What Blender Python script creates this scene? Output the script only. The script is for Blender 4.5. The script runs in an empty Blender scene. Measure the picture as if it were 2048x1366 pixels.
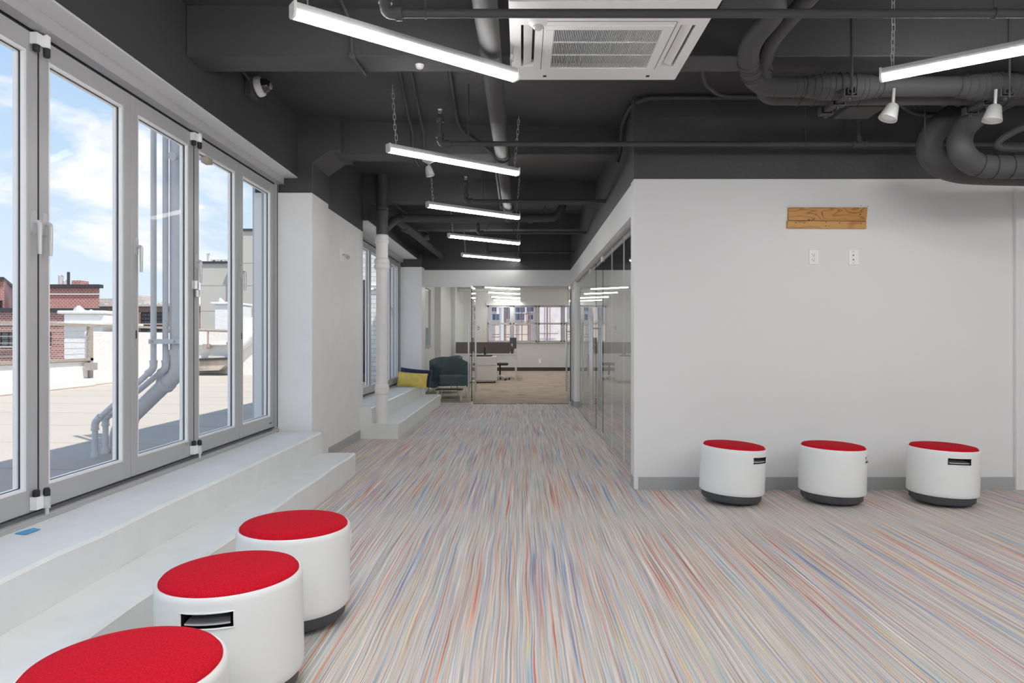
import bpy, math, random
from mathutils import Vector, Matrix
random.seed(7)
R = math.radians
sc = bpy.context.scene
COL = sc.collection

# ------------------------------------------------------------------ camera
CX, CY, F, HC = 1042.0, 679.0, 1365.0, 1.15
cam_d = bpy.data.cameras.new('camera'); cam = bpy.data.objects.new('camera', cam_d)
COL.objects.link(cam); sc.camera = cam
cam.location = (0, 0, HC); cam.rotation_euler = (R(90), 0, 0)
cam_d.sensor_width = 36; cam_d.lens = 36 * F / 2048
cam_d.shift_x = -(CX - 1024) / 2048; cam_d.shift_y = (CY - 683) / 2048
cam_d.clip_start = .05; cam_d.clip_end = 600

sc.view_settings.view_transform = 'Standard'; sc.view_settings.look = 'None'
sc.view_settings.exposure = 0.12; sc.view_settings.gamma = 1; sc.view_settings.use_curve_mapping = False
sc.cycles.transparent_max_bounces = 24; sc.cycles.max_bounces = 12
sc.cycles.diffuse_bounces = 5; sc.cycles.glossy_bounces = 5
sc.cycles.use_denoising = True
sc.cycles.sample_clamp_indirect = 6

def P(px, py, Y):
    """point at depth Y seen at a photograph pixel"""
    return Vector(((px - CX) / F * Y, Y, HC + (CY - py) / F * Y))

# ------------------------------------------------------------------ sky
w = bpy.data.worlds.new('sky'); sc.world = w; w.use_nodes = True
nt = w.node_tree; nt.nodes.clear()
def N(tree, t, **k):
    n = tree.nodes.new(t)
    for a, b in k.items(): setattr(n, a, b)
    return n
tc = N(nt, 'ShaderNodeTexCoord'); sep = N(nt, 'ShaderNodeSeparateXYZ'); nt.links.new(tc.outputs['Generated'], sep.inputs[0])
gr = N(nt, 'ShaderNodeValToRGB'); nt.links.new(sep.outputs['Z'], gr.inputs[0])
e = gr.color_ramp.elements; e[0].position = 0.0; e[0].color = (.76, .85, .92, 1); e[1].position = .75; e[1].color = (.26, .45, .80, 1)
x = e.new(.16); x.color = (.60, .745, .905, 1); x = e.new(.32); x.color = (.44, .62, .87, 1)
mp = N(nt, 'ShaderNodeMapping'); mp.inputs['Scale'].default_value = (1.0, 1.0, 2.7); mp.inputs['Location'].default_value = (.35, .1, .28)
nt.links.new(tc.outputs['Generated'], mp.inputs[0])
nz = N(nt, 'ShaderNodeTexNoise'); nz.inputs['Scale'].default_value = 3.4; nz.inputs['Detail'].default_value = 8; nz.inputs['Roughness'].default_value = .56
nz.inputs['Distortion'].default_value = .25
nt.links.new(mp.outputs[0], nz.inputs[0])
cr = N(nt, 'ShaderNodeValToRGB'); cr.color_ramp.elements[0].position = .53; cr.color_ramp.elements[1].position = .63
nt.links.new(nz.outputs[0], cr.inputs[0])
mx = N(nt, 'ShaderNodeMix', data_type='RGBA'); nt.links.new(cr.outputs[0], mx.inputs[0]); nt.links.new(gr.outputs[0], mx.inputs[6]); mx.inputs[7].default_value = (.93, .94, .96, 1)
bg = N(nt, 'ShaderNodeBackground'); bg.inputs['Strength'].default_value = 1.04; nt.links.new(mx.outputs[2], bg.inputs[0])
wo = N(nt, 'ShaderNodeOutputWorld'); nt.links.new(bg.outputs[0], wo.inputs[0])

sl = bpy.data.lights.new('sun', 'SUN'); sl.energy = 4.2; sl.angle = R(.6); sl.color = (1, .95, .87)
so = bpy.data.objects.new('sun', sl); COL.objects.link(so)
SUNV = Vector((math.cos(R(61)) * .75, -math.cos(R(61)) * .66, math.sin(R(61))))
so.rotation_euler = SUNV.to_track_quat('Z', 'Y').to_euler(); so.location = (8, -4, 30)
LAMPS = dict(end=10.0, passage=27.0, front=45.0, rear=112.0, side=60.0, office=46.0)     # radiance of the strip diffusers, by made-up zone, set to brighten the room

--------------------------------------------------

• [Goal]:
Go from the first line of the data above to the line containing "COL = sc.collection" and retype exactly those lines, both included, but none of the pictures.

• [Solution for this exercise]:
What Blender Python script creates this scene? Output the script only. The script is for Blender 4.5. The script runs in an empty Blender scene. Measure the picture as if it were 2048x1366 pixels.
import bpy, math, random
from mathutils import Vector, Matrix
random.seed(7)
R = math.radians
sc = bpy.context.scene
COL = sc.collection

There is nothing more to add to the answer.